On 19/02/2010 21:40, Wayne Thursby wrote:
Thank you to everyone who has contributed to this thread, it has been very educational.
Since my last post, I have had several meetings, including a conference with Dell storage specialists. I have also gathered some metrics to beat around.
The EqualLogic units we are looking at are the baseline models, the PS4000E. We would get two of these with 16x1TB 7200RPM SATA drives and dual controllers for a total for 4xGbE ports dedicated to iSCSI traffic.
I have sent the following information and questions to our Dell reps, but I figured I'd solicit opinions from the group.
The two servers I'm worried about are our mail server (Postfix/Dovecot) and our database server (PostgreSQL).
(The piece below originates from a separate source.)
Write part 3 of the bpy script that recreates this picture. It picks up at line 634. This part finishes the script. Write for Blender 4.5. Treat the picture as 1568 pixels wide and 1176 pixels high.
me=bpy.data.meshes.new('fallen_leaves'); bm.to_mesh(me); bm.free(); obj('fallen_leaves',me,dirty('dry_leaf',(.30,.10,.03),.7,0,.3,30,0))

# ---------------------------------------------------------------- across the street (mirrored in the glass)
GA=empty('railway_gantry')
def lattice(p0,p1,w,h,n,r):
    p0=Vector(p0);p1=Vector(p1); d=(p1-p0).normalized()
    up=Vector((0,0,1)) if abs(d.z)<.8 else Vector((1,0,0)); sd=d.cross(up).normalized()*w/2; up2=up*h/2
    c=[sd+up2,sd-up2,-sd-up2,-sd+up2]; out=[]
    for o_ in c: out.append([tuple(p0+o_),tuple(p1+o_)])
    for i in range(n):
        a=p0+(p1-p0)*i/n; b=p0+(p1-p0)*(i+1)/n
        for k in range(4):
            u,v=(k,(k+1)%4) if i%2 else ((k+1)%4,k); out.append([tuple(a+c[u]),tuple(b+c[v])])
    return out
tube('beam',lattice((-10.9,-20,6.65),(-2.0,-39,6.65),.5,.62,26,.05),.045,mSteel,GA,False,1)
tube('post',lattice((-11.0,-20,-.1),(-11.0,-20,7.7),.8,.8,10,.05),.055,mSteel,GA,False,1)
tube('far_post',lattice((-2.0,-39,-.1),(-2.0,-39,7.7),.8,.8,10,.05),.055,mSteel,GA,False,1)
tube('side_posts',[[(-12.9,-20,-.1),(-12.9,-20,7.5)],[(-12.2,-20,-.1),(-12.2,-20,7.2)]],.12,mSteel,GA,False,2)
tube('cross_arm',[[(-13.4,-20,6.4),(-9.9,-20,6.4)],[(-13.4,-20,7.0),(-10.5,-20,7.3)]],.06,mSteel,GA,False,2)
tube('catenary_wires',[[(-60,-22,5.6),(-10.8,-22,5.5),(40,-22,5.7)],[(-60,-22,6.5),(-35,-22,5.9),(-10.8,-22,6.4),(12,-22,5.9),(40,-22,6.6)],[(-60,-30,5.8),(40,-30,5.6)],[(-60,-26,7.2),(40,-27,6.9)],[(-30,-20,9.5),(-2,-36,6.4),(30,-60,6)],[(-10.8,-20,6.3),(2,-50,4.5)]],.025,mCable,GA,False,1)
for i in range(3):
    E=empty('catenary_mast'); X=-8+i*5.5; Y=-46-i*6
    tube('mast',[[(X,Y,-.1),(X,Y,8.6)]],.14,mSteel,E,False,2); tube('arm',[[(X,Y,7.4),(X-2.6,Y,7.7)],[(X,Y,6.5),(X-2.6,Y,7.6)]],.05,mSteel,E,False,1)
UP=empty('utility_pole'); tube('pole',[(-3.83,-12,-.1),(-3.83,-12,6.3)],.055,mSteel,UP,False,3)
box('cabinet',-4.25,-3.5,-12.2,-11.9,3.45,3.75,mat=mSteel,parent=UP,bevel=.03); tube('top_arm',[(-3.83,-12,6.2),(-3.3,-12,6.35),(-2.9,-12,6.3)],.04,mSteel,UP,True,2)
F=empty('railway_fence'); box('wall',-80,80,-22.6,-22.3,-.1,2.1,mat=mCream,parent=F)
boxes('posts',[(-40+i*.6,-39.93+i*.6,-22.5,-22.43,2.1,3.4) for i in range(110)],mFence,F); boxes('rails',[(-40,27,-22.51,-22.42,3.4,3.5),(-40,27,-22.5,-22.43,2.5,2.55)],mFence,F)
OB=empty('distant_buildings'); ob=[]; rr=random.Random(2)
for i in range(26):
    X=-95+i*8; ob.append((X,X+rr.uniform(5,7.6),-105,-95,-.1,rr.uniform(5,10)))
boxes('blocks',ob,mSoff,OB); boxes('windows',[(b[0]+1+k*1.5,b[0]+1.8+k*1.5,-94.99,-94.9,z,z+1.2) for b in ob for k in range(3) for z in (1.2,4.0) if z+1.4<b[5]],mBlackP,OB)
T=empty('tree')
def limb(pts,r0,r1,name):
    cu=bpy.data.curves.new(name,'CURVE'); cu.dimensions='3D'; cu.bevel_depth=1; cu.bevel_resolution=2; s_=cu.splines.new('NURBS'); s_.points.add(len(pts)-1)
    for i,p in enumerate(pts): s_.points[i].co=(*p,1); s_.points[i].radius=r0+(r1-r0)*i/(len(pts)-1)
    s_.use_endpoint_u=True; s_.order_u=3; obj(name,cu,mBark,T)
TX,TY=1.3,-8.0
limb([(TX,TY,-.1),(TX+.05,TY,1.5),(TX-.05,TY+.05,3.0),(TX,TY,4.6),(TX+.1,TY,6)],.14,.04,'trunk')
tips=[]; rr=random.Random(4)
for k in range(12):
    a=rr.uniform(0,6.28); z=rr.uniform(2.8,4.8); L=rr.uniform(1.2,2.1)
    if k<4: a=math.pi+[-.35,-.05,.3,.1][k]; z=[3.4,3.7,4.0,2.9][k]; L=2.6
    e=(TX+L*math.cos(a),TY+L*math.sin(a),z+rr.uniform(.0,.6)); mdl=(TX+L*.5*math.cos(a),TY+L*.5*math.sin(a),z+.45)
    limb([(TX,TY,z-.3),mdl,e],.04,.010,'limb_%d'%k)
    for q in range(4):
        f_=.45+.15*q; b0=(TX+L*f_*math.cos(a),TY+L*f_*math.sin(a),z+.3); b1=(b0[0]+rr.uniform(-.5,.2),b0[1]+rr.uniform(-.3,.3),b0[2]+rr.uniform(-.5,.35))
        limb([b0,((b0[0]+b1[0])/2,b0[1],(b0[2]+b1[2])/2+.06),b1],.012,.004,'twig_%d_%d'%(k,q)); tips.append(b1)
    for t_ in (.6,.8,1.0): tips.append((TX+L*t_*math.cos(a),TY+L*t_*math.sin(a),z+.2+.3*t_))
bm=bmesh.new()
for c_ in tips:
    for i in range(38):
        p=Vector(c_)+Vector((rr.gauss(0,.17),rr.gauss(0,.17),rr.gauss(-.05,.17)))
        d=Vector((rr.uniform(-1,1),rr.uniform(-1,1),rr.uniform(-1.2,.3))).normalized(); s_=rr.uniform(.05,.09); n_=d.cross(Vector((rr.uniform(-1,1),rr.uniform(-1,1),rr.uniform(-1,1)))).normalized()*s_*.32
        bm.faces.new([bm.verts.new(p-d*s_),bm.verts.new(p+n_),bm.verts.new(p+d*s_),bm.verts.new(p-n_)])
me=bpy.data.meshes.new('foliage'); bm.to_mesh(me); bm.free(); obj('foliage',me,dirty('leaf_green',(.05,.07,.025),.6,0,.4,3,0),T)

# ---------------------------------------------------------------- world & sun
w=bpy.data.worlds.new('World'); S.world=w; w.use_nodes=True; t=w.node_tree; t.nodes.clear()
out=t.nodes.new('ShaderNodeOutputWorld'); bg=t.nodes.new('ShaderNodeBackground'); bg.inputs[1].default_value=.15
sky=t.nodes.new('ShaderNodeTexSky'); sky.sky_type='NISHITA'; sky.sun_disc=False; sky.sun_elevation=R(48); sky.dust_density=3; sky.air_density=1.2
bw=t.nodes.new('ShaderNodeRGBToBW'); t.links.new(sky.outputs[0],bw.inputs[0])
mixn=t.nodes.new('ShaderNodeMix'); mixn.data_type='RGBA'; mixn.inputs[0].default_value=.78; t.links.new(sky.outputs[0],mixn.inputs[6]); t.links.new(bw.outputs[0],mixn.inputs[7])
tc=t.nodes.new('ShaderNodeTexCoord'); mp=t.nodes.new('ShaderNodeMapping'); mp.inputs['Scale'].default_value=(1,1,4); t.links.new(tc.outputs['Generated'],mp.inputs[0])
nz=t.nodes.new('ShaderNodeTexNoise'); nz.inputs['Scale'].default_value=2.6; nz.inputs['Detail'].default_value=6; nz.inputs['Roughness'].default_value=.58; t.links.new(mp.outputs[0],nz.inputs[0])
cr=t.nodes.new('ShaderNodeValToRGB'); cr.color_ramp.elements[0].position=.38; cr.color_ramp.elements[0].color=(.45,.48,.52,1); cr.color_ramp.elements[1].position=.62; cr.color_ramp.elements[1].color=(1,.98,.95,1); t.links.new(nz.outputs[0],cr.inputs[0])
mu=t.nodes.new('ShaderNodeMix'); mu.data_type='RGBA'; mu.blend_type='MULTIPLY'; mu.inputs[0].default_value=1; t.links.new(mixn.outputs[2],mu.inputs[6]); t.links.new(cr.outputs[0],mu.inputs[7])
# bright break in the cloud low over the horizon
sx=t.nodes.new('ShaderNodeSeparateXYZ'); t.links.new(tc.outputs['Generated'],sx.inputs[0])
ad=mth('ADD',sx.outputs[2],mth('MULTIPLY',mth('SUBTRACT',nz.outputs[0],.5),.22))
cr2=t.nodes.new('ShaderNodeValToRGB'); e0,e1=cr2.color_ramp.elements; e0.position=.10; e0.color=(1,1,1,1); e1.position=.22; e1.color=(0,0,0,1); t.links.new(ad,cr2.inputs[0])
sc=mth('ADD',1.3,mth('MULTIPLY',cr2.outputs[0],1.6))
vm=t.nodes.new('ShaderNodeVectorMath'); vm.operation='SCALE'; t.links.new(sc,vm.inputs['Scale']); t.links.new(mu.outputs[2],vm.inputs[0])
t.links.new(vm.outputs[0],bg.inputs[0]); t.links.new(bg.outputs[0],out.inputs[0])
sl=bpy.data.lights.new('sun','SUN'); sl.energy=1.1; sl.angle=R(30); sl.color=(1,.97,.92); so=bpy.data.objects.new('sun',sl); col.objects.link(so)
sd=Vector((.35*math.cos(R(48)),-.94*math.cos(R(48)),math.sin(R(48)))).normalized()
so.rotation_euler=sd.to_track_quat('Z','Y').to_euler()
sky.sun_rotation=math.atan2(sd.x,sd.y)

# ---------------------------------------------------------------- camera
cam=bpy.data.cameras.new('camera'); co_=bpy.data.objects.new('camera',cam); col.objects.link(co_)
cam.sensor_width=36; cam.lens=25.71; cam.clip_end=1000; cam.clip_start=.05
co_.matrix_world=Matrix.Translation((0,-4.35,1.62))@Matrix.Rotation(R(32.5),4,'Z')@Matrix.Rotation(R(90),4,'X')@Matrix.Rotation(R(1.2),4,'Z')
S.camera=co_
Our mail server regularly (several times an hour) hits 1 second spikes of 1400 IOPS in its current configuration. Our database server runs aroun 100-200 IOPS during quiet periods, and spikes up to 1200 IOPS randomly, but on average every 15 minutes.
With 4xGbE ports on the each EQL device, and also keeping in mind we'll have two of those, is it reasonable to expect 1400 IOPS bursts? What if both of these servers were on the same storage and required closer to 3000 IOPS?
That's a LOT of IOPs for 16 disks to handle? Given you are measuring on your existing hardware which has 5-10 disks depending on read/write (RAID10) then this surely means you are trying to push more than you state and just maxing out at the disk capacity?
I have no experience, but some reading over the last few days suggests you would very much desire an Equallogic with FC if the budget is there. On the other hand buying two Dell/Supermicro machines with lots of disks and using DRBD to make each a duplicate of the other would appear to satisfy your requirements also? (perhaps cheaper, but less scalability). DRBD sounds really nice for scalability up to a certain size?